DATA BLOCK =>

· · · · ·

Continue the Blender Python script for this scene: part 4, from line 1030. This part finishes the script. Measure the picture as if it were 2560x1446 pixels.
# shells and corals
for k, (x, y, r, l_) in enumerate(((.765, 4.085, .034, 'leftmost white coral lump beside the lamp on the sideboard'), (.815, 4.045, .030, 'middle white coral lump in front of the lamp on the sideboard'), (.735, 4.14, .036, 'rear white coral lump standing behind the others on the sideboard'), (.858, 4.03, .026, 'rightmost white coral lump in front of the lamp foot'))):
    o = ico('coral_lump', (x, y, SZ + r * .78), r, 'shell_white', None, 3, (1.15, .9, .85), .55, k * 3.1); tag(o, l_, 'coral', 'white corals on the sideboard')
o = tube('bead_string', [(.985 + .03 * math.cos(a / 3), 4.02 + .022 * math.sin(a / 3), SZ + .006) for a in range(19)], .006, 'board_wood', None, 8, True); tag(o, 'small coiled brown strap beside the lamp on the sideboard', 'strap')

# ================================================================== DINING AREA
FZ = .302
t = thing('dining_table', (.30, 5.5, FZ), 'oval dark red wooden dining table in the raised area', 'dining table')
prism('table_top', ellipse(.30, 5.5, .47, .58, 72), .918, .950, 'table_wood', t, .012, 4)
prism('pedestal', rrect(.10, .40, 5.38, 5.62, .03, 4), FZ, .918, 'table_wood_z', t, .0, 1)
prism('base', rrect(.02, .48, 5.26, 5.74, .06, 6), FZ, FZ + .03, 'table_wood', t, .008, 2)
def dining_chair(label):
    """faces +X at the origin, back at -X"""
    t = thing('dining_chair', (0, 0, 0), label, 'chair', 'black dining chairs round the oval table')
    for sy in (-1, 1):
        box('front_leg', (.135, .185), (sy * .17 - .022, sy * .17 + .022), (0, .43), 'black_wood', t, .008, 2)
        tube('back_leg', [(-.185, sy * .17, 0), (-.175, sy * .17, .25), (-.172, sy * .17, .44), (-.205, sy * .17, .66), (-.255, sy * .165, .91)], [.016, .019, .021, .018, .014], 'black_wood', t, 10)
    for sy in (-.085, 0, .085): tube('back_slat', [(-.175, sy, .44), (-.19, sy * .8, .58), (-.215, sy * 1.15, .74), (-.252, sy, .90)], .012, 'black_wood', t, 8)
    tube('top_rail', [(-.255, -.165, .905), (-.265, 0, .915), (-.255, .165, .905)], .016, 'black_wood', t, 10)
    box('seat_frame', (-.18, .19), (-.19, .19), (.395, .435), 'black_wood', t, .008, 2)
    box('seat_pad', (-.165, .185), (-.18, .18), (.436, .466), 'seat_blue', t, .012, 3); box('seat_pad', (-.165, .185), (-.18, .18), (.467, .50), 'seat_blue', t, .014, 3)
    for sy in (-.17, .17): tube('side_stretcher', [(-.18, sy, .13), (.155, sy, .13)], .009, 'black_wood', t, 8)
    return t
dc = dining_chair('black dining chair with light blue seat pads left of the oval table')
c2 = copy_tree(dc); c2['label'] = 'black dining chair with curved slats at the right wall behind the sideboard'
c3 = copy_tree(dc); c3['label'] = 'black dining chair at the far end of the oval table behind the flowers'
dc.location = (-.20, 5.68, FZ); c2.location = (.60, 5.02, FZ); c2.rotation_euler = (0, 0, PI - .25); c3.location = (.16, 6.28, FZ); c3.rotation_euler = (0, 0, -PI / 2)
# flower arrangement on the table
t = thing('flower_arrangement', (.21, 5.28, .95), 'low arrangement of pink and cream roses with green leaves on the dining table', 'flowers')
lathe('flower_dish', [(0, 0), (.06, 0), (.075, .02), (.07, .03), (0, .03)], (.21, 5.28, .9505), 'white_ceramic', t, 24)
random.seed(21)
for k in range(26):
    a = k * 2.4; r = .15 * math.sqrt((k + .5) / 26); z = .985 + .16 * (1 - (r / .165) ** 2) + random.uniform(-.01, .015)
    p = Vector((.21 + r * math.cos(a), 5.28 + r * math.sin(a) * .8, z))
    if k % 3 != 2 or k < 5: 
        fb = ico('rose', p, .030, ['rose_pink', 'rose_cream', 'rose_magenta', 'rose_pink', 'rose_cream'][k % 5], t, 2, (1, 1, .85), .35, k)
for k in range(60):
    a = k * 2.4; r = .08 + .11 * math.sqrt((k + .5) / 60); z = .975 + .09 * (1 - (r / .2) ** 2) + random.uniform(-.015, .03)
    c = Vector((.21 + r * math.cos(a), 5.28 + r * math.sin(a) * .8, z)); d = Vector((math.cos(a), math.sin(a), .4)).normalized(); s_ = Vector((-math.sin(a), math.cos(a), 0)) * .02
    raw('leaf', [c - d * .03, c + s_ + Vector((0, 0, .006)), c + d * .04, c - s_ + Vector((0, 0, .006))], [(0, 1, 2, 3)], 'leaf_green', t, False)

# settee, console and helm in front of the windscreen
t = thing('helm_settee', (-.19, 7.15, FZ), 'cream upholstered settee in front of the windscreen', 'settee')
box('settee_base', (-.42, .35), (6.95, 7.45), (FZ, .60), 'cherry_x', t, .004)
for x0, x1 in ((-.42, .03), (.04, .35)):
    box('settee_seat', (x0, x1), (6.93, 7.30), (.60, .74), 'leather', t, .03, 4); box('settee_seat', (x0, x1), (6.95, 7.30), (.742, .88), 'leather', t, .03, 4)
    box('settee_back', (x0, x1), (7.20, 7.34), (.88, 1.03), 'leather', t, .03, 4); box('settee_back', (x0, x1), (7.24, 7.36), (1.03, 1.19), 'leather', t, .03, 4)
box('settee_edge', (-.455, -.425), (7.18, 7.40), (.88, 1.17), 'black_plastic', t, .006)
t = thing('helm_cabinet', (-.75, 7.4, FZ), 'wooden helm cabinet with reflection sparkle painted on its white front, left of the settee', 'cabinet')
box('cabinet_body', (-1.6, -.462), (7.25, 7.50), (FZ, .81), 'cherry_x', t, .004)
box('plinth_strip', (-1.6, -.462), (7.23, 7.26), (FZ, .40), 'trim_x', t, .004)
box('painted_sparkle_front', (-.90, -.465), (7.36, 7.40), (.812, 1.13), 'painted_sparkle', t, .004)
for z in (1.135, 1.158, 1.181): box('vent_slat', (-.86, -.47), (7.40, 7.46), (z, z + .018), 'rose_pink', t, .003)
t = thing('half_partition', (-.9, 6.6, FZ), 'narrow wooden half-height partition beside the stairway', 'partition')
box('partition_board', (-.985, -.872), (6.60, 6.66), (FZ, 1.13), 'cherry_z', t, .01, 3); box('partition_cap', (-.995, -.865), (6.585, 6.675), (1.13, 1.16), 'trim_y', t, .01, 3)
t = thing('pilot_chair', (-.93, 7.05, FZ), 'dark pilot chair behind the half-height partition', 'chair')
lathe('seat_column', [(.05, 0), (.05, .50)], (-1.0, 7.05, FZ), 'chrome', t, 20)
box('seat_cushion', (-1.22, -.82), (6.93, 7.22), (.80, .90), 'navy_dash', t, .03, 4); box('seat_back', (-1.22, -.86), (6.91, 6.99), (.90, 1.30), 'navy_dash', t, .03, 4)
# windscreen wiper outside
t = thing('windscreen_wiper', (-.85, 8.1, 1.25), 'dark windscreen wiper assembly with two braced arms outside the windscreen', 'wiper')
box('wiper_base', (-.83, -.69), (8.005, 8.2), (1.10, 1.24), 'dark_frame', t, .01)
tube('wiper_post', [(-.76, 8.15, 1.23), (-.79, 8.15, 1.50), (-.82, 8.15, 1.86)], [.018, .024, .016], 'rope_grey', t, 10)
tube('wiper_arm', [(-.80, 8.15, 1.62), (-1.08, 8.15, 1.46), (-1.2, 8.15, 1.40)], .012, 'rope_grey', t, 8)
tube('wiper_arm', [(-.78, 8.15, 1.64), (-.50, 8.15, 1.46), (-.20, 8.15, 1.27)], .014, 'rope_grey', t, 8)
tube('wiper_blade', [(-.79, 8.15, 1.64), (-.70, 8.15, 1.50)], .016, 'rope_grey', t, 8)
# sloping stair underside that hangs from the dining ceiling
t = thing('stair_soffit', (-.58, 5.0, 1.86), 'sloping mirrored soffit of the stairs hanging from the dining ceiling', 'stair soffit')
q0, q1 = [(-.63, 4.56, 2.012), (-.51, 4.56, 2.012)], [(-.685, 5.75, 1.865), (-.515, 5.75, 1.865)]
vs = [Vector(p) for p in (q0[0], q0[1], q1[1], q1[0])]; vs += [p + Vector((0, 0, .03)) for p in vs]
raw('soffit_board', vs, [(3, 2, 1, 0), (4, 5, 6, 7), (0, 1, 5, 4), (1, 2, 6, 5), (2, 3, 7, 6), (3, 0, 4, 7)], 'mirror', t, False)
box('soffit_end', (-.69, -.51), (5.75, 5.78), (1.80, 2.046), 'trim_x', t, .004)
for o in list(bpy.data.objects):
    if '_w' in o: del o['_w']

· · · · ·

Copy all lines of the listing above that contain the string "from".

Continue the Blender Python script for this scene: part 4, from line 1030. This part finishes the script. Measure the picture as if it were 2560x1446 pixels.
# sloping stair underside that hangs from the dining ceiling
t = thing('stair_soffit', (-.58, 5.0, 1.86), 'sloping mirrored soffit of the stairs hanging from the dining ceiling', 'stair soffit')